Friday, December 03, 2004

Self-Help and Contract Law's "Duty" to Mitigate

How far should the law let you go in resolving conflict on your own? Plainly, it should let you defend your property with fences, doors, and locks. Nobody wants to live in a world where bums can camp in your living room until you win a court order evicting them. At the other extreme, though, the law sensibly disapproves of resolving cable bill disputes via mortar attack (appealing though that may sound).

Legal academics classify these as questions of the permissible scope of self-help. I've written about the topic in such papers as Free Speech, Strict Scrutiny, and Self-Help: How Technology Upgrades Constitutional Jurisprudence, 87 U. Minn. L. Rev. 743 (2003), Escape from Copyright: Market Success vs. Statutory Failure in the Protection of Expressive Works, 69 U. Cin. L. Rev. 741 (2001), and in the infamously but accurately titled, Pornography, Privacy, and Digital Self-Help, 19 John Marshall J. Comp. & Info. L. 133 (2000), all of which you can find here. I suppose because he recognized my interest in the topic, fellow law prof Doug Lichtman recently shared with me his interesting draft paper about the role of self-help in the law of free speech, copyright, trade secret, and other areas. Because I don't see that paper listed among his publicly-available works-in-progress, I won't say anything more about it now except to suggest that you keep an eye out for it. I will, though, share some thoughts that occurred to me while Doug and I corresponded about the role that self-help plays in contract law.

Contract law shows respect for self-help in a number of ways. Consider the so-called "duty" to mitigate or avoid damages. (I use scare quotes because the doctrine does not really impose a duty; rather, it merely bars recovery of damages that the plaintiff suffering breach might reasonably have avoided.) As the Restatement (2d) of Contracts, § 350(1) puts it, "damages are not recoverable for loss that the injured party could have avoided without undue risk, burden or humiliation." See also U.C.C. §§ 2-706 (providing that a seller may sell to a third party goods that a breaching buyer fails to accept); 2-712 (providing that a buyer may "cover" a seller's breach); 2-708 (basing seller's damages on difference between contract price and resale price); 2-713 (basing buyer's damages on difference between contract price and cover price).

In sum and in brief, contract law limits damages recoverable in court to those that reasonable self-help measures could not have prevented.

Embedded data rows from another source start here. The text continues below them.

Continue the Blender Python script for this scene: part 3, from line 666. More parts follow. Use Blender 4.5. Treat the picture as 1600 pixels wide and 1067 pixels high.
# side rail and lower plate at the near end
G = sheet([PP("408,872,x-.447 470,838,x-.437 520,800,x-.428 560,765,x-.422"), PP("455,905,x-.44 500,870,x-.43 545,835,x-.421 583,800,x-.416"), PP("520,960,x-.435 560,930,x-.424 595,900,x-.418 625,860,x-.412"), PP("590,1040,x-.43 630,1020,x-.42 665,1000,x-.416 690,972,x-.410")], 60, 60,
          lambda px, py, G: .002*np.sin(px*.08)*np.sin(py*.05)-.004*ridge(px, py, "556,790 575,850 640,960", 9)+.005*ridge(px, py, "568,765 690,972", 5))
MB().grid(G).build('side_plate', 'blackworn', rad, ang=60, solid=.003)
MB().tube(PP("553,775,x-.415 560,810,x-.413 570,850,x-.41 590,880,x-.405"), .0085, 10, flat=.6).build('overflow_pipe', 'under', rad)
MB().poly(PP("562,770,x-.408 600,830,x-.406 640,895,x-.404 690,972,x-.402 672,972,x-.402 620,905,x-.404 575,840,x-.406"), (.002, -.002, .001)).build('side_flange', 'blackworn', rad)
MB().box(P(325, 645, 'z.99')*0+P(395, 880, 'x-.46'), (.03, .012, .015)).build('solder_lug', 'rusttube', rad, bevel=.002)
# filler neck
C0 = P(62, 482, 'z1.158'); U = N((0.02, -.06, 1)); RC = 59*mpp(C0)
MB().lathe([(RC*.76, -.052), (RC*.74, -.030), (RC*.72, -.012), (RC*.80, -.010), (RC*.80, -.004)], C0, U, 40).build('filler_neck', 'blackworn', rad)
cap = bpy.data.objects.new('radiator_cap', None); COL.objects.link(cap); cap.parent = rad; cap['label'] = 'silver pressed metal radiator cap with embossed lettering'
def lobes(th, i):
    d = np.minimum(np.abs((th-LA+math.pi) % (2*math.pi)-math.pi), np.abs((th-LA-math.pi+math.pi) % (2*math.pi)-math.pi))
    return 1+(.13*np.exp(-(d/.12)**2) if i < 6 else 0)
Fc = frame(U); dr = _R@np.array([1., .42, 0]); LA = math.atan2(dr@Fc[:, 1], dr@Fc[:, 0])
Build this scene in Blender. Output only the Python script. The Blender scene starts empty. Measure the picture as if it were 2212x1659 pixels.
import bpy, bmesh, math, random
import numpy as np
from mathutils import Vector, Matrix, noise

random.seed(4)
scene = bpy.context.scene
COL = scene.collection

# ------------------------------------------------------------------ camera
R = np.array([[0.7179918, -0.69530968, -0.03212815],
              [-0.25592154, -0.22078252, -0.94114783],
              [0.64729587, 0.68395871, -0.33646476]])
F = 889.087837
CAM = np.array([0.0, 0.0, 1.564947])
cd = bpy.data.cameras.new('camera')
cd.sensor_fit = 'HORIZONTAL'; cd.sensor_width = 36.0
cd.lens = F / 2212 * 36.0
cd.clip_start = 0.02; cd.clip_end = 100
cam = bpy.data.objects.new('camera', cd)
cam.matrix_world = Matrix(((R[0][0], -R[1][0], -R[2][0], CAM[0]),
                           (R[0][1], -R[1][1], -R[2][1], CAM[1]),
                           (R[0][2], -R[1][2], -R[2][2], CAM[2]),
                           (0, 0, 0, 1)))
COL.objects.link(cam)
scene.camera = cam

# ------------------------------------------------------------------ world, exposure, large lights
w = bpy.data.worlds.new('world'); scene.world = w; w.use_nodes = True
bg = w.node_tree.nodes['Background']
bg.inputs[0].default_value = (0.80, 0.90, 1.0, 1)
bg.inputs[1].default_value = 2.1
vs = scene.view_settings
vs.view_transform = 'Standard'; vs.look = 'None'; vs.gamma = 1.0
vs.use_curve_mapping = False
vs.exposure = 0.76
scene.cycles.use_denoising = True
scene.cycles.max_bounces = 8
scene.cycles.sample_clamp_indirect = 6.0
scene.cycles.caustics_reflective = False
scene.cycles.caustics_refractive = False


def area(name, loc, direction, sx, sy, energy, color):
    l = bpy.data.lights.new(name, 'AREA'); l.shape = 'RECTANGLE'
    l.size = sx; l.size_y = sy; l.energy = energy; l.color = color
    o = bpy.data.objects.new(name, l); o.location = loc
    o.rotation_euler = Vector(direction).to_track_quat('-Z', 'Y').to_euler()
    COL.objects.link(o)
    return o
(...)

That reflects a regard—indeed, an apparent preference—for self-help remedies. A party suffering breach of contract has not only permission to engage in self-help mitigating his or her damages, but a powerful incentive to so mitigate. A court will not, after all, afford a like remedy.

I'm quickly slipping into "contract law geek" mode, so I'll take a breather. I'll be back, though! When I return to the topic, I'll discuss how the contract law doctrine of foreseeability sends a somewhat mixed message about self-help.

2 comments:

Anonymous said...

"Plainly, it should let you defend your property with fences, doors, and locks. Nobody wants to live in a world where bums can camp in your living room until you win a court order evicting them."

Actually, I think this accurately describes the current state of British law. Not only are British citizens prohibited from forcefully removing unwanted trespassers by brandishing a firearm or a knife, they are also prohibited from putting barbed-wire on their fences in most circumstances. Even in cases where property owners get special permission to use barbed- wire, owners can still be held liable if a burglar or other trespasser injures himself while illegally entering the property.

See: http://www.ananova.com/news/story/sm_594544.html?menu=
and http://www.mfll.co.uk/you_and_the_law.htm

- Micha Ghertner
Catallarchy.net

Tom W. Bell said...

Thanks, Micha, for those links. I've heard horror stories about the too-limited scope of the right to repel intruders in England, but I'm not sure that the stories you cited exemplilfy that. They certainly do not stand for the proposition that a property owner cannot use barbed wire nor that he is generally liable for injuries that an intruder suffers from such barriers. Granted, the stories do seem to indicate that property owners in England have to fend off a dispiriting number of squishy "reasonable" qualifiers to win the right to use barbed wire. Even so, that is a long way from saying they cannot lock bums out of their living rooms.